[DATA ROWS start]
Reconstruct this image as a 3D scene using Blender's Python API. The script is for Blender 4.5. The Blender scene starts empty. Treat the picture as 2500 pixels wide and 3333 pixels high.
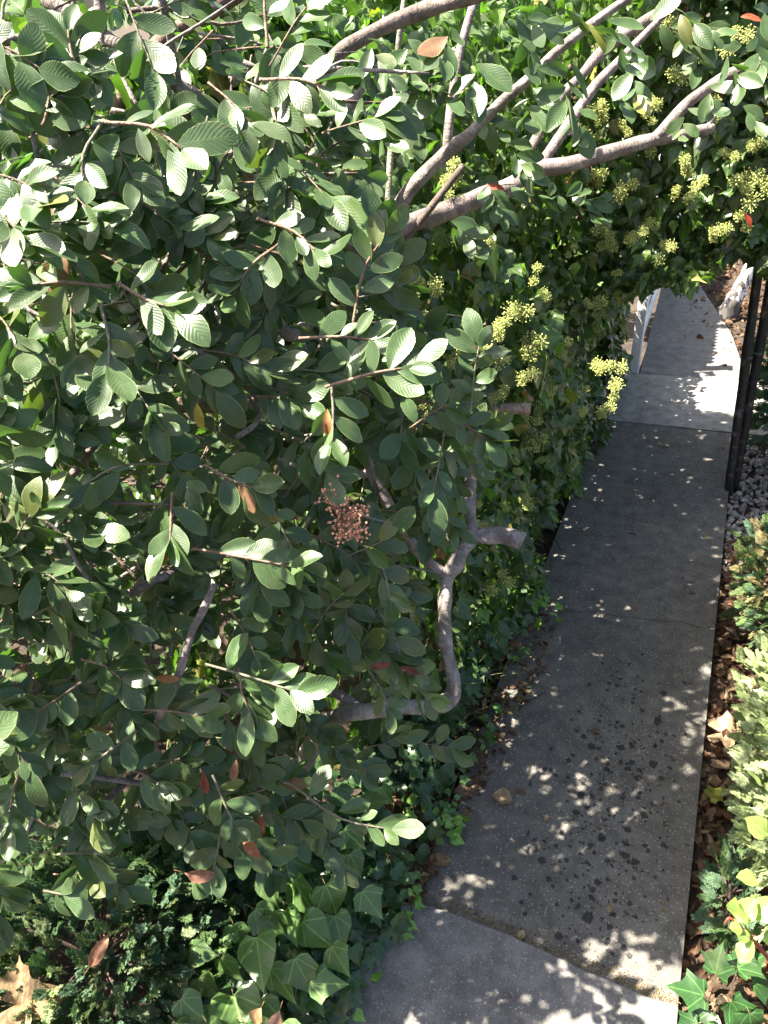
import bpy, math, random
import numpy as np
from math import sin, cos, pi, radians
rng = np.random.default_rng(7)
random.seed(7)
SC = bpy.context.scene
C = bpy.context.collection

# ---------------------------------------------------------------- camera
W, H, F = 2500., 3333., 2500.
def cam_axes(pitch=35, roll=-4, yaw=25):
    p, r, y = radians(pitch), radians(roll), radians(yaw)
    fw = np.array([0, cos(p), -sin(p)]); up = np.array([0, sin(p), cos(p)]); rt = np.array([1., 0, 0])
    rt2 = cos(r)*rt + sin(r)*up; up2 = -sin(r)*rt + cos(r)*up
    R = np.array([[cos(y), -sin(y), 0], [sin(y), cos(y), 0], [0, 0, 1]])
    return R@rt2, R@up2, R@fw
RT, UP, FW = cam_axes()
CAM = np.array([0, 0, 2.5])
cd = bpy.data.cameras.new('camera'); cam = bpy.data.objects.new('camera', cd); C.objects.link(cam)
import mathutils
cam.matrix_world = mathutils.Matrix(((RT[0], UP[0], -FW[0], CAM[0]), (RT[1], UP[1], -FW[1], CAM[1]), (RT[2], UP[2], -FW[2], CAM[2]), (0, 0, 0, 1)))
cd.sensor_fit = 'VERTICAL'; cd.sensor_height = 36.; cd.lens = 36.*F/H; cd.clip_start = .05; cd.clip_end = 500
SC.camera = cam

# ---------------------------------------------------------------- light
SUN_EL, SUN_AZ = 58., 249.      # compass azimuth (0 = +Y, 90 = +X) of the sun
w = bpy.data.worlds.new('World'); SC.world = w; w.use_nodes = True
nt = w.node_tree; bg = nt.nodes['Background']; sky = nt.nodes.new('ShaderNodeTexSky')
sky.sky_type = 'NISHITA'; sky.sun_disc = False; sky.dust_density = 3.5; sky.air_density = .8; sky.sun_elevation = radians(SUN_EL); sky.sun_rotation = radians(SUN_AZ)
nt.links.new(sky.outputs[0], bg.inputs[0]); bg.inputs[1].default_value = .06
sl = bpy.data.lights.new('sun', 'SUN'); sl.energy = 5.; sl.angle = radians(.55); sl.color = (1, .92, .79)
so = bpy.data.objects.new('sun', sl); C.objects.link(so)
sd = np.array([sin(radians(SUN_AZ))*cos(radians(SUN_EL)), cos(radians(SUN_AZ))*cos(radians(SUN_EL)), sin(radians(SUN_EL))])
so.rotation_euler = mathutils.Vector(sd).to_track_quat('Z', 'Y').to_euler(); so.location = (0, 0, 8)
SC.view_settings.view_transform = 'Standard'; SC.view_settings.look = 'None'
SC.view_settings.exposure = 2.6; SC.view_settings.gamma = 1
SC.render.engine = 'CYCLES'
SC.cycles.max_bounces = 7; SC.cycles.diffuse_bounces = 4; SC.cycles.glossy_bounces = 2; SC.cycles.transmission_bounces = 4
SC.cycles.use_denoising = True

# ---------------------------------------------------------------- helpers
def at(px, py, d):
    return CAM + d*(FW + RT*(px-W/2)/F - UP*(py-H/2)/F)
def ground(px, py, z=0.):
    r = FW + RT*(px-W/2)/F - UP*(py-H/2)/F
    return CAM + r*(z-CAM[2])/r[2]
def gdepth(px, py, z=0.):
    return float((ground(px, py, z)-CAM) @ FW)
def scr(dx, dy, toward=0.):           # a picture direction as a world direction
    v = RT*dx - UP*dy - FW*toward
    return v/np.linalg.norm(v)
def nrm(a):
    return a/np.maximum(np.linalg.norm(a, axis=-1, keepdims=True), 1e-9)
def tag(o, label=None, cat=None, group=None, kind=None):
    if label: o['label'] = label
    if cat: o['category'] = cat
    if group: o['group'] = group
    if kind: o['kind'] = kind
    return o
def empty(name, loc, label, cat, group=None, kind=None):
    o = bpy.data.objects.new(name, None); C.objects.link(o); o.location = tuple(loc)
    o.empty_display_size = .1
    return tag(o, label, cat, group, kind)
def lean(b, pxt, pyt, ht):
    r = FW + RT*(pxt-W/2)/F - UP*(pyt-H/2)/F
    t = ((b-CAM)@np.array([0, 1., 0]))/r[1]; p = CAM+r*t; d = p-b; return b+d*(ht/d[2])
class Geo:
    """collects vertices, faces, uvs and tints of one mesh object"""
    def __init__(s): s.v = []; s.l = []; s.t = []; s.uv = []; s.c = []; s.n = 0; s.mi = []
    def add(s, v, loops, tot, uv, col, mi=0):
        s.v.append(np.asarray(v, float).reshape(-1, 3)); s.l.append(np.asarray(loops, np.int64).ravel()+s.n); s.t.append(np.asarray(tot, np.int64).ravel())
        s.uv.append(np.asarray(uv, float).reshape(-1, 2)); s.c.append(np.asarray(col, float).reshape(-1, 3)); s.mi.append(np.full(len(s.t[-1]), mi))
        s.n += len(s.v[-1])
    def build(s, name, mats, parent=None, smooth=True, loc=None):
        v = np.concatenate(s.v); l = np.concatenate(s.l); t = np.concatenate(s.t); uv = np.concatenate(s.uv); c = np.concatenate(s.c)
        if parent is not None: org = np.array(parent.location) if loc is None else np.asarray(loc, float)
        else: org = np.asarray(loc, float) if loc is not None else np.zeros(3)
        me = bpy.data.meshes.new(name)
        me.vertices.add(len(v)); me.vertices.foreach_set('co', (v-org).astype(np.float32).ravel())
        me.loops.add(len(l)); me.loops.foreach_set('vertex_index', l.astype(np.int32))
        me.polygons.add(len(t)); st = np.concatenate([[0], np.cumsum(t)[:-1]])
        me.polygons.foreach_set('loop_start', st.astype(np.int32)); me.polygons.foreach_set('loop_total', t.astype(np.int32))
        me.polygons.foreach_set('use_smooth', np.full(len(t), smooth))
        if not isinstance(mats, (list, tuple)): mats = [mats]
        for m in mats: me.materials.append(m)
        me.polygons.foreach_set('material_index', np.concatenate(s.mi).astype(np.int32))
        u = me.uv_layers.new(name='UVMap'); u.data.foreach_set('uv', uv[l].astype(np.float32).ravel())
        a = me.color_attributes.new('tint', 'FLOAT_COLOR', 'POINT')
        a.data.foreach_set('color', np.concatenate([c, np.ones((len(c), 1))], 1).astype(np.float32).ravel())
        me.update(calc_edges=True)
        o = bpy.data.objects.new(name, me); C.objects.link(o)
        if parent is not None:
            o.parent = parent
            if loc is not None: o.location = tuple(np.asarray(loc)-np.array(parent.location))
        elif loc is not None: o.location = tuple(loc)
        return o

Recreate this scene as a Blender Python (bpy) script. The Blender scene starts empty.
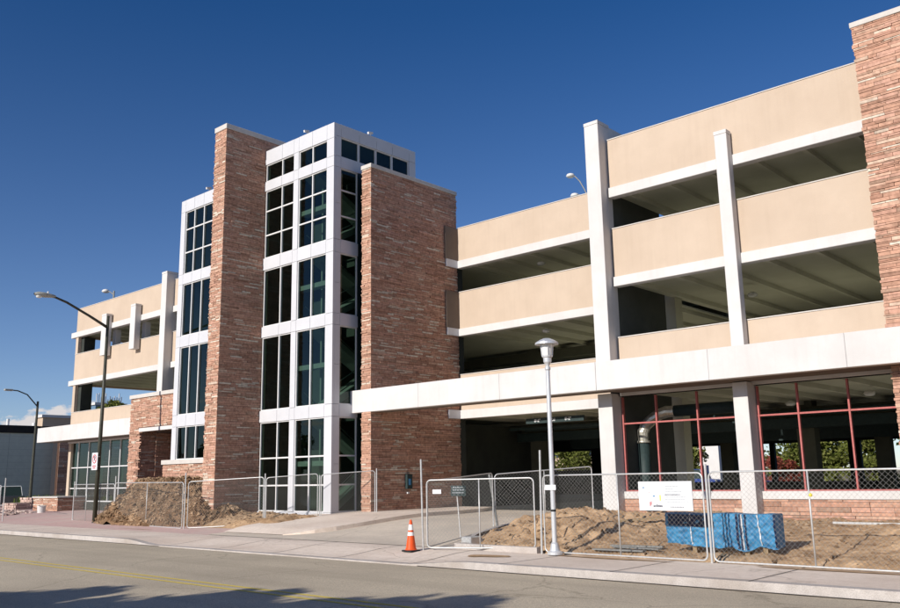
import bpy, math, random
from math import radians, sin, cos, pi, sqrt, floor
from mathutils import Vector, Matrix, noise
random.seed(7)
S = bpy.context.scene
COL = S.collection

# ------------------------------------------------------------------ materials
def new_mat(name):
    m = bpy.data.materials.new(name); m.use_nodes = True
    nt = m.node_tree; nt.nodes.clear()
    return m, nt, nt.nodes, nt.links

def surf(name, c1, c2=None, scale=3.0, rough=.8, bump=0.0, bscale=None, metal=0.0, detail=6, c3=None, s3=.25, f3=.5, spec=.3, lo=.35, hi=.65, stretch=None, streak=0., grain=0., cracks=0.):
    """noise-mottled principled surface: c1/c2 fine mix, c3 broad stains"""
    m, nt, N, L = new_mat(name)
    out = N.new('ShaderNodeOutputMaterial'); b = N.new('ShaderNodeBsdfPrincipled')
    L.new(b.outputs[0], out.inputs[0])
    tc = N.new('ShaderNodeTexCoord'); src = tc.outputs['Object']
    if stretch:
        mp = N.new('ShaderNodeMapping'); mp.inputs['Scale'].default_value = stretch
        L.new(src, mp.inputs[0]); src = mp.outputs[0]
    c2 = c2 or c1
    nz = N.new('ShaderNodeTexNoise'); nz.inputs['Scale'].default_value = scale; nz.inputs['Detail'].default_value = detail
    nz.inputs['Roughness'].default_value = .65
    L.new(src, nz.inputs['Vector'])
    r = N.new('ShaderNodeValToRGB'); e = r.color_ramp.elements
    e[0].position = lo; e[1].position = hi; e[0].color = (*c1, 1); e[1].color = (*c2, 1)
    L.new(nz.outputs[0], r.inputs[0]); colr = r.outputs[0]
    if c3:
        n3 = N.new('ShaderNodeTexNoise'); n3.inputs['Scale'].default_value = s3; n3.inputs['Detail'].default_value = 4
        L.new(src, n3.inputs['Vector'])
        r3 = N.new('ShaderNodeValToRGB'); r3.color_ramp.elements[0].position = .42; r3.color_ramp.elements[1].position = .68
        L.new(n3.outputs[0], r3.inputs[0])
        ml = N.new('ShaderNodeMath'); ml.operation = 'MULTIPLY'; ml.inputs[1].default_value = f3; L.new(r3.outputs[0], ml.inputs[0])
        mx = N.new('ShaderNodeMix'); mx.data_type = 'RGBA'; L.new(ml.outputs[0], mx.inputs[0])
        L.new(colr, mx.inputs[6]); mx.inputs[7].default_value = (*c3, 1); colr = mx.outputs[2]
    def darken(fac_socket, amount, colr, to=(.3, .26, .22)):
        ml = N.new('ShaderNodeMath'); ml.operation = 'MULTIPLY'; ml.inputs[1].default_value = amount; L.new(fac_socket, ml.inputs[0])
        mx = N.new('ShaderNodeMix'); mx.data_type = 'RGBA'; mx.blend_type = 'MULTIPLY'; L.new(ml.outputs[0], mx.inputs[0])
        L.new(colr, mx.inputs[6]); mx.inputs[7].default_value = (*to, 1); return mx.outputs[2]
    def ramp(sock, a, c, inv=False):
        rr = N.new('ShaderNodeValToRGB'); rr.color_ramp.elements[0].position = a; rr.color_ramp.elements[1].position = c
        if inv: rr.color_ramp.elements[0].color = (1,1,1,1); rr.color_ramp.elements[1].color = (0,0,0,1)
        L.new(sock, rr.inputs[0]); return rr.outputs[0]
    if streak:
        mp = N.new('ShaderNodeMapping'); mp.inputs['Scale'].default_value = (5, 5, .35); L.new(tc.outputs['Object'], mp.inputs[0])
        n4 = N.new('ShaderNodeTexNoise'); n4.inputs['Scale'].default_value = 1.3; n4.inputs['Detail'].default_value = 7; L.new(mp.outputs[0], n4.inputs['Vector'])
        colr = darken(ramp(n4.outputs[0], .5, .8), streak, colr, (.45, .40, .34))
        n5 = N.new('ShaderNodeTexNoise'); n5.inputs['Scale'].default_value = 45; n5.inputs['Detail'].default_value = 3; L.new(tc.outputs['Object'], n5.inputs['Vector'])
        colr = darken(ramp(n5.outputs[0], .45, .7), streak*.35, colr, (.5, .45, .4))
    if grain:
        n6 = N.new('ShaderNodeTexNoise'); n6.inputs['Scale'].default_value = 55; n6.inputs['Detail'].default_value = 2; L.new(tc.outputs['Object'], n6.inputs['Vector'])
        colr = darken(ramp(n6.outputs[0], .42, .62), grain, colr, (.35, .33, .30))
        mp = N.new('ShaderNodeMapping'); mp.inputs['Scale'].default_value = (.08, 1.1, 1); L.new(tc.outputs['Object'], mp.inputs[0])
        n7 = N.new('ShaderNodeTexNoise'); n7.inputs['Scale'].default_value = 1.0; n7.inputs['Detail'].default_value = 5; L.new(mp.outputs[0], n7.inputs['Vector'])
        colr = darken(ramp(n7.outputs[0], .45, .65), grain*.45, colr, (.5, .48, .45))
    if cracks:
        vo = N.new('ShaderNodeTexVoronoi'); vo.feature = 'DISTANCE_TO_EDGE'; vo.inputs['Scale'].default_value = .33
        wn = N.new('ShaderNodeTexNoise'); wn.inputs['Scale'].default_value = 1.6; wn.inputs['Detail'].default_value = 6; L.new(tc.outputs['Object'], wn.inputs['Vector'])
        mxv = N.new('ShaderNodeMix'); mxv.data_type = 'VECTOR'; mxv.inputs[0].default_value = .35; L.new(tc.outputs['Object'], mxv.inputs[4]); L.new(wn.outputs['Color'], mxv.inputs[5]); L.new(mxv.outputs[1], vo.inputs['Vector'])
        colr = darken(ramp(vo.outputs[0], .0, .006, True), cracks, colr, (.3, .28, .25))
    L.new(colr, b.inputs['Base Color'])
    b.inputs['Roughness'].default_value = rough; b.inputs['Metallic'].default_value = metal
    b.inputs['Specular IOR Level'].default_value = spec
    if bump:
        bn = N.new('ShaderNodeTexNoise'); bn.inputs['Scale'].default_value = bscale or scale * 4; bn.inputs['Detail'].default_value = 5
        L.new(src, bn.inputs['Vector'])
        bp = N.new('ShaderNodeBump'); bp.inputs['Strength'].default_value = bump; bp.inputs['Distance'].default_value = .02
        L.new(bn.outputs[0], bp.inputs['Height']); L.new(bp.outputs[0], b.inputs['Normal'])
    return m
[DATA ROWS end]
▶ _EXERCISE PROMPT_:
Pictures excluded, repeat exactly the lines from the top of the material through the line with "C = bpy.context.collection", including both of those lines.

▶ _ANSWER TO THE EXERCISE_:
Reconstruct this image as a 3D scene using Blender's Python API. The script is for Blender 4.5. The Blender scene starts empty. Treat the picture as 2500 pixels wide and 3333 pixels high.
import bpy, math, random
import numpy as np
from math import sin, cos, pi, radians
rng = np.random.default_rng(7)
random.seed(7)
SC = bpy.context.scene
C = bpy.context.collection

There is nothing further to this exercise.